Programming with Processing – CFMS course

I convene a Production Programme in Interactive Media at the Centre for Film and Media Studies at the University of Cape Town. The second semester of the course centres around an Introduction to Programming unit. This is definitely the most difficult part of the programme for the students, as it is where the course shifts from a design course to one which emphasizes the need for students to grapple more seriously with the development, systems and coding of online media.

When I started teaching this course, I taught ActionScript. This was easy for students in certain ways, but I never felt it really produced the kind of technical learning that I aimed to facilitate. Apart from the cost of the software, the fact that Flash was a closed proprietary system did not assist the students with learning from other programmers’ code. The visual interface also meant many code-shy students were able to avoid really engaging with scripting, and the distributed code could be extremely confusing. Finally, the programme is built for industry workflows, and thus also assumes that the user is a skilled scripter who is familiar with concepts such as object orientation. Last year, with the assistance of Lyndon Daniels, who put together some open content learning materials I ditched Flash and shifted the curriculum to the Processing language.

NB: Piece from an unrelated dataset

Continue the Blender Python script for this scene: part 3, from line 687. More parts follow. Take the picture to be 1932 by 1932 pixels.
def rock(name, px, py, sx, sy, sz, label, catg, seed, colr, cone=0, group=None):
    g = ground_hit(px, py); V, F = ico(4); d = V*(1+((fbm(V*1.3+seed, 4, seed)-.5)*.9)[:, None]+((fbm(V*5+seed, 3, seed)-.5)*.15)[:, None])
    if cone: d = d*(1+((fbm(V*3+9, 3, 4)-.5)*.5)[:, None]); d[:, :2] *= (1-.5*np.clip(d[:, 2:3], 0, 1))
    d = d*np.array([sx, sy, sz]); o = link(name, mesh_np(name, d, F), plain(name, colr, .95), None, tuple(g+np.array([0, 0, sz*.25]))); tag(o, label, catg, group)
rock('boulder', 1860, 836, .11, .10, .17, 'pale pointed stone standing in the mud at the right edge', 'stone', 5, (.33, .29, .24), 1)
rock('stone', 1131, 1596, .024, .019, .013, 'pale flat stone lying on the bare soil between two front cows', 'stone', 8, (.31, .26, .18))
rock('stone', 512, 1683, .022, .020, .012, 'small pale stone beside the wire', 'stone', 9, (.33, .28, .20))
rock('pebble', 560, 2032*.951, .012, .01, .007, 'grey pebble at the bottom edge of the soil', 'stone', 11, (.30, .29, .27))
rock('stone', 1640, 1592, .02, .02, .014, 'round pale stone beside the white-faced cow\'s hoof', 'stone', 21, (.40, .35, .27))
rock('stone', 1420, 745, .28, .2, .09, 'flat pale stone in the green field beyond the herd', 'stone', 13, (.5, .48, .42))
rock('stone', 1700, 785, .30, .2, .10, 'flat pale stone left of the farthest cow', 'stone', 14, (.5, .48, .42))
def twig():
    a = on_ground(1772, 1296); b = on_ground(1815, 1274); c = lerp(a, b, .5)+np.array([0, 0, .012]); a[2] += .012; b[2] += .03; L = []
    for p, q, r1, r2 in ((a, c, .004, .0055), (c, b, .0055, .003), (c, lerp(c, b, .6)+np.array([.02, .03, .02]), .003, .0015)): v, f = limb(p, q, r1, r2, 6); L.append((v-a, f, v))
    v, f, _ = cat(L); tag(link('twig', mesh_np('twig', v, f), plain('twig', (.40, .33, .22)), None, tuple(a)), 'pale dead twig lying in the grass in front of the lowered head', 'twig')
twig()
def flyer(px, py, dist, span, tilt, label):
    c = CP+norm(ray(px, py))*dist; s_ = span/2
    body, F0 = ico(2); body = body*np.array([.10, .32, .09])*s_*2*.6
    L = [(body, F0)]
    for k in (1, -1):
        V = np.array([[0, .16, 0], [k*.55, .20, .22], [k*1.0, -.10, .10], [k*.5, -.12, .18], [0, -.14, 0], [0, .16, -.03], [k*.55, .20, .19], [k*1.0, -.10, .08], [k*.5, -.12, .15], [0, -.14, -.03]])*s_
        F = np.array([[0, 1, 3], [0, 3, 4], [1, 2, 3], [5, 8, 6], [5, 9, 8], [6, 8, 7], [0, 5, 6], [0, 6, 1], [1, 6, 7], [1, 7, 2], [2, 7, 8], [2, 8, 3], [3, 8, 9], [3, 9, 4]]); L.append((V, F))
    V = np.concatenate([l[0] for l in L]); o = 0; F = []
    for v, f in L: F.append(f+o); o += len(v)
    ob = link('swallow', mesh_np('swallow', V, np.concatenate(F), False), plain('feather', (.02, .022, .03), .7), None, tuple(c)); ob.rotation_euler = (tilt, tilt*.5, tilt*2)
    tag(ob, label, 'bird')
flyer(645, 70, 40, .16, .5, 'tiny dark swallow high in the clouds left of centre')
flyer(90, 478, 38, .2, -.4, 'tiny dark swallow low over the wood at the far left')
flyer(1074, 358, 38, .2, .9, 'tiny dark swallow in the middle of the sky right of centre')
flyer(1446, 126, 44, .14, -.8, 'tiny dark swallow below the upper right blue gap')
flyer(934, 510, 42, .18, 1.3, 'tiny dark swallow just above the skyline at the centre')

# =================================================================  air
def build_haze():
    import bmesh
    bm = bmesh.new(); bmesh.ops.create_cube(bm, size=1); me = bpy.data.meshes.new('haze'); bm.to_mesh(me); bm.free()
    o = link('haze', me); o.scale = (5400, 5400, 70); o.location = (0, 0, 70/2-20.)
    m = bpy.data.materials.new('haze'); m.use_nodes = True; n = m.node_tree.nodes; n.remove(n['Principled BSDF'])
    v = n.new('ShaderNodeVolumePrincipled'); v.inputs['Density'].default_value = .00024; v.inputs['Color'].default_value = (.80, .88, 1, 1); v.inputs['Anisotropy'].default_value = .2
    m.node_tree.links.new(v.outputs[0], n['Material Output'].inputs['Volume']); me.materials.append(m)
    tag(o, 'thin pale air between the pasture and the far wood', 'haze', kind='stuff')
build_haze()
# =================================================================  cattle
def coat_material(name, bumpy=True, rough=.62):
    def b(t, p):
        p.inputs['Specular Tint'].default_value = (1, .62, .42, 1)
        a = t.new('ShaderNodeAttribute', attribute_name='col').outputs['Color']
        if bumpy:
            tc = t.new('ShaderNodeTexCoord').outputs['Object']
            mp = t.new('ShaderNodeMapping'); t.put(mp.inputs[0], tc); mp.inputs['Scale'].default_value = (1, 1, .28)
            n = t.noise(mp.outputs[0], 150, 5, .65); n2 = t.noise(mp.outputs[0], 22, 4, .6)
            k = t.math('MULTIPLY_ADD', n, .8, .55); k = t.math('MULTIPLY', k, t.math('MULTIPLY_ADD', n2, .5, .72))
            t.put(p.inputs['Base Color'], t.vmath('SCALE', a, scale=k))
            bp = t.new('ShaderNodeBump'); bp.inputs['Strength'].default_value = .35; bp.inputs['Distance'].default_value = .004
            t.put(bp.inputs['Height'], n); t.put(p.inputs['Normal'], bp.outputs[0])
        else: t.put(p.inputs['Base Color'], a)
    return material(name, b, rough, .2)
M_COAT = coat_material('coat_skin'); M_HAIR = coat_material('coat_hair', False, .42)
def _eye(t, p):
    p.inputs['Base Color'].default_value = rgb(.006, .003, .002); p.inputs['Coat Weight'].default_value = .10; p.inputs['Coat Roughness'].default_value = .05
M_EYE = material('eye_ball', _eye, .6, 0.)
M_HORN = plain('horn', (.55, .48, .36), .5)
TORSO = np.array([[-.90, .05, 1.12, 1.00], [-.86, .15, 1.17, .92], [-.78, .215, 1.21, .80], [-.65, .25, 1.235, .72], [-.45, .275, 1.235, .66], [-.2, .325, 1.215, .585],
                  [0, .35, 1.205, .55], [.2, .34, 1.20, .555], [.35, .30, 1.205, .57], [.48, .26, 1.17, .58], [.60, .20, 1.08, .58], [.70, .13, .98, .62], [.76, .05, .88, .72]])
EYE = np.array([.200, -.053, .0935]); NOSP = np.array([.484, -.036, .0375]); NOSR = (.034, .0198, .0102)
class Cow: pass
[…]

Robot mini game by Paige Aupiais
Robot mini game by Paige Aupiais

This alien game by Paige Aupiais is an example of the kind of mini game which students are able to develop after four weeks (16 hours) of classes in Processing. While it is not a playable game just yet, it does show how Processing makes it possible to master basic concepts such as variables and operators, functions, controlling program flow with loops and conditional statements, and even objects and classes  (You’ll need to have Java installed on your machine if you want to try out Paige’s game.)

So where did this wonderful little language and ecosystem originate?  Processing is a language that was developed by Ben Fry and Casy Reas, initially as part of an award-winning project intended to introduce programming to visually trained artists and designers.

Processing works as a kind of wrapper for the Java language  which simplifies students’ first experience of programming and also makes it (relatively) easy to program visual output. This makes it an excellent introduction to programming for artists and designers since it immediately gives complete novices the ability to generate graphical effects and interactions. (In Processing, Hello World is a one-line sketch which draws a shape such as a line, ellipse, or rectangle.) Unlike other beginner environments though, when the training wheels are ready to come off, students have access to the massive resource of libraries developed for the Java language, such as for example the OpenGL libraries, and to the physical computing possible with the Arduino micro-processor.

Another key advantage is the active and helpful community centred around the site, the detailed reference materials, demos, and downloads. This community is particularly helpful to beginner programmers because many other users are novices who are likely to be asking beginner questions.

Basic programming concepts do not change very much between languages and so the course provides a foundation of ‘procedural literacy’ for keen students who want to launch into an exploration of other languages or of scripting in object-oriented languages.

The Return of Pacman by Robin Combrink
The Return of Pacman by Robin Combrink

That said, Processing has several disadvantages in comparison to Adobe’s Flash, another environment where non-technical beginners often first dip their toes in the water as scripters. The absence of a visual interface or timeline for Processing means it is more suitable for producing procedural images than for conventional drawing or animation workflows. Another is the disappointments and difficulties associated with publishing Processing sketches. The need for a Java plugin (less common than the Flash player), the slow loading times and relatively processor-intensive Java applets are all additional hurdles for beginners and their users.

Here the Processing.js project (a sister project to is a response to the widespread support for Javascript by most browsers. Processing.js conforms to web standards, and is immediately viewable in modern browsers without the need to install any plugins. The example above is a mini game created by my son Robin (twelve). He has recently taken an interest in programming (mostly by looking over my shoulder as I prepare for class) and wrote this little game. I published it for him as a Processing.js sketch, using the HTML5 canvas element.